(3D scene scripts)
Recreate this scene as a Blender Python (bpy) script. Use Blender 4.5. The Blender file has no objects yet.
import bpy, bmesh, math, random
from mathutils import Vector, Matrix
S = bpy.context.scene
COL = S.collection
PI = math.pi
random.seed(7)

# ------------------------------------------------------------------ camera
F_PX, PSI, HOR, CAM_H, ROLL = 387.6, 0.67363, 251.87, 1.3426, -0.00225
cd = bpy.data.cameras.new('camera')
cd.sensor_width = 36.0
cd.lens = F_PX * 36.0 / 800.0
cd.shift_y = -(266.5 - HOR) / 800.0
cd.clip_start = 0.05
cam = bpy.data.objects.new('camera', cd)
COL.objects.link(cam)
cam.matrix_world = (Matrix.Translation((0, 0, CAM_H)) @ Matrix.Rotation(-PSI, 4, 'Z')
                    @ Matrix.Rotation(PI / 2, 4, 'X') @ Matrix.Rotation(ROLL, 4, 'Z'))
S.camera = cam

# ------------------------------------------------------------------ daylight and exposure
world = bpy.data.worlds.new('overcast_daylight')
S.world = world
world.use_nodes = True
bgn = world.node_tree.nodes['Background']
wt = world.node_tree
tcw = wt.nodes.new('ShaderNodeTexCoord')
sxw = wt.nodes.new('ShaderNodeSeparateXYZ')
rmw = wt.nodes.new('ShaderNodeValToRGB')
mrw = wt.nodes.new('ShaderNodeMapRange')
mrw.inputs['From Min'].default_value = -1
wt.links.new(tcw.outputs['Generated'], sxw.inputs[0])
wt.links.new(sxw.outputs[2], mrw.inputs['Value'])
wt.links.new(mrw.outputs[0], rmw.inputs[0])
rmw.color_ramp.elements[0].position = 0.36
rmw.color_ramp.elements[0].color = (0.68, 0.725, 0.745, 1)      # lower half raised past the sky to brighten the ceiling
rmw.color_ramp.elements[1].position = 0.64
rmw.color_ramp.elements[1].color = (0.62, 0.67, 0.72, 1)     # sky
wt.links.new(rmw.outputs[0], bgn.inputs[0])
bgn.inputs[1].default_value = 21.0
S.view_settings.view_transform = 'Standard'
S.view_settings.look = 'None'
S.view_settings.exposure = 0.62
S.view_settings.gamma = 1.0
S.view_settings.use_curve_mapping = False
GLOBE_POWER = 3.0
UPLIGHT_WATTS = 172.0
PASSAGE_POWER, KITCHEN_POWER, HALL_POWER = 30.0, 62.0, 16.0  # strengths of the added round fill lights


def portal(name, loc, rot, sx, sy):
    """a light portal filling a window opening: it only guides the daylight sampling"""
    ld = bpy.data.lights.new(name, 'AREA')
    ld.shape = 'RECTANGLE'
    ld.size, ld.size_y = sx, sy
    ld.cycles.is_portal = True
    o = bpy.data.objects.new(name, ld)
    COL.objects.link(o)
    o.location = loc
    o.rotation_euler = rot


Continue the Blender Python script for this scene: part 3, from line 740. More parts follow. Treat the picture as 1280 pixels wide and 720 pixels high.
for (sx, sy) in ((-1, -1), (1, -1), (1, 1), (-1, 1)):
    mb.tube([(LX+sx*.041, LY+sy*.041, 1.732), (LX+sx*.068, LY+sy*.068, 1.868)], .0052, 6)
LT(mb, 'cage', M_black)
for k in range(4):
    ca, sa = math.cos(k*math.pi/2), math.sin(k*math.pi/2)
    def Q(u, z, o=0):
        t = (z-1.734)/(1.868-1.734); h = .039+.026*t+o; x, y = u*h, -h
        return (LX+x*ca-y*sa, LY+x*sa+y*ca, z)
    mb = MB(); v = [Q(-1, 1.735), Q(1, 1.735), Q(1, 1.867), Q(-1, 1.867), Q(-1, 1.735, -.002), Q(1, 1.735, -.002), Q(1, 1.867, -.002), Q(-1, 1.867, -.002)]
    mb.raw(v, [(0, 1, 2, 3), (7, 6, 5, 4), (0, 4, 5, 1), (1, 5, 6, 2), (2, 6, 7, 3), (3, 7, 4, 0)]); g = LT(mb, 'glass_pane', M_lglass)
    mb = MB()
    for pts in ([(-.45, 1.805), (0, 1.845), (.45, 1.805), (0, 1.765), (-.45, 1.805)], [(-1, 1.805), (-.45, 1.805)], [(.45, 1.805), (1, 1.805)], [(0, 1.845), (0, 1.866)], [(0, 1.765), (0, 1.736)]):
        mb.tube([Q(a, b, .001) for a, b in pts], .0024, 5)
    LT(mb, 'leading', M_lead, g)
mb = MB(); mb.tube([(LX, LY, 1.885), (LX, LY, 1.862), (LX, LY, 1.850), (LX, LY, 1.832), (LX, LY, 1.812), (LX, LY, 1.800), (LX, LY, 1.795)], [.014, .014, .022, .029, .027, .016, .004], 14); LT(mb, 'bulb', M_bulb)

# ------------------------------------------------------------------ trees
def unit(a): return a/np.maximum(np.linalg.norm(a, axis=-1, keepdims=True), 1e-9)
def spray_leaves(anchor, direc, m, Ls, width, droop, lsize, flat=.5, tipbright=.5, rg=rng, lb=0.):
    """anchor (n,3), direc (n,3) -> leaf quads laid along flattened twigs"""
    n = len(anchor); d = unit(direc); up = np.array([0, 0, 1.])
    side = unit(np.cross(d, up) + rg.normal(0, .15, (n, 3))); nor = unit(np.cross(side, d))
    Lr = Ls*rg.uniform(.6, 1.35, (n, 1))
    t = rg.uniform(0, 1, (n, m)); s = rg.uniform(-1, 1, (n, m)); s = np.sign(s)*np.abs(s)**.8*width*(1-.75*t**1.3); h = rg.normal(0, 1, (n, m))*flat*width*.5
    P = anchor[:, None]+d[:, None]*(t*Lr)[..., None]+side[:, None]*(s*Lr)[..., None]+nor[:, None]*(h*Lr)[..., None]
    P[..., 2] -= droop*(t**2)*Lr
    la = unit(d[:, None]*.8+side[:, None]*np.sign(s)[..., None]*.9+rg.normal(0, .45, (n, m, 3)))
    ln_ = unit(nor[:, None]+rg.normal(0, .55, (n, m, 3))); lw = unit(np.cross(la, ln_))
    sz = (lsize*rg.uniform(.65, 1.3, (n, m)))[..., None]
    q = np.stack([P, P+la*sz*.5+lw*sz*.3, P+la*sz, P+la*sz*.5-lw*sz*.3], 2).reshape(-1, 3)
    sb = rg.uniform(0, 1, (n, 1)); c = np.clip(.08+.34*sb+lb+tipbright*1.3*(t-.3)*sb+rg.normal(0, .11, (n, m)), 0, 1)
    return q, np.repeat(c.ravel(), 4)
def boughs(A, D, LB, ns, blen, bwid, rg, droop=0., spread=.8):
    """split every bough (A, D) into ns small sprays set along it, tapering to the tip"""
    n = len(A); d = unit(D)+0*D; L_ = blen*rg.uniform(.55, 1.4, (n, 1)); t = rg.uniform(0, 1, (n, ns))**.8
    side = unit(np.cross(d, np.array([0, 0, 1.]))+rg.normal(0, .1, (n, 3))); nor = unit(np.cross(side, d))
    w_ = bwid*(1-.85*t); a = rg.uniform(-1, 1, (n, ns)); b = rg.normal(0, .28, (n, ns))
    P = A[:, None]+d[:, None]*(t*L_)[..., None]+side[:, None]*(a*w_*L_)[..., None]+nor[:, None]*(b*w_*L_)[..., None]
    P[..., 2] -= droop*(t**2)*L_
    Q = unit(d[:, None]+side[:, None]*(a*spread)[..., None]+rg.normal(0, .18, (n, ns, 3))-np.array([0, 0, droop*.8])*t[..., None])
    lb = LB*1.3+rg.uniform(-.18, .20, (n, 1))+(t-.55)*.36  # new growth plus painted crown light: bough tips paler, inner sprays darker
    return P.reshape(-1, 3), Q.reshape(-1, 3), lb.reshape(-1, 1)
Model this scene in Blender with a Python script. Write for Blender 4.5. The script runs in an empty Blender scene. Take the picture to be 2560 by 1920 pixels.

*Aim of the task*: Retype only the lines running from the top of the listing to the line that holds "S.camera = cam", both ends included.

*Result for this task*:
Recreate this scene as a Blender Python (bpy) script. Use Blender 4.5. The Blender file has no objects yet.
import bpy, bmesh, math, random
from mathutils import Vector, Matrix
S = bpy.context.scene
COL = S.collection
PI = math.pi
random.seed(7)

# ------------------------------------------------------------------ camera
F_PX, PSI, HOR, CAM_H, ROLL = 387.6, 0.67363, 251.87, 1.3426, -0.00225
cd = bpy.data.cameras.new('camera')
cd.sensor_width = 36.0
cd.lens = F_PX * 36.0 / 800.0
cd.shift_y = -(266.5 - HOR) / 800.0
cd.clip_start = 0.05
cam = bpy.data.objects.new('camera', cd)
COL.objects.link(cam)
cam.matrix_world = (Matrix.Translation((0, 0, CAM_H)) @ Matrix.Rotation(-PSI, 4, 'Z')
                    @ Matrix.Rotation(PI / 2, 4, 'X') @ Matrix.Rotation(ROLL, 4, 'Z'))
S.camera = cam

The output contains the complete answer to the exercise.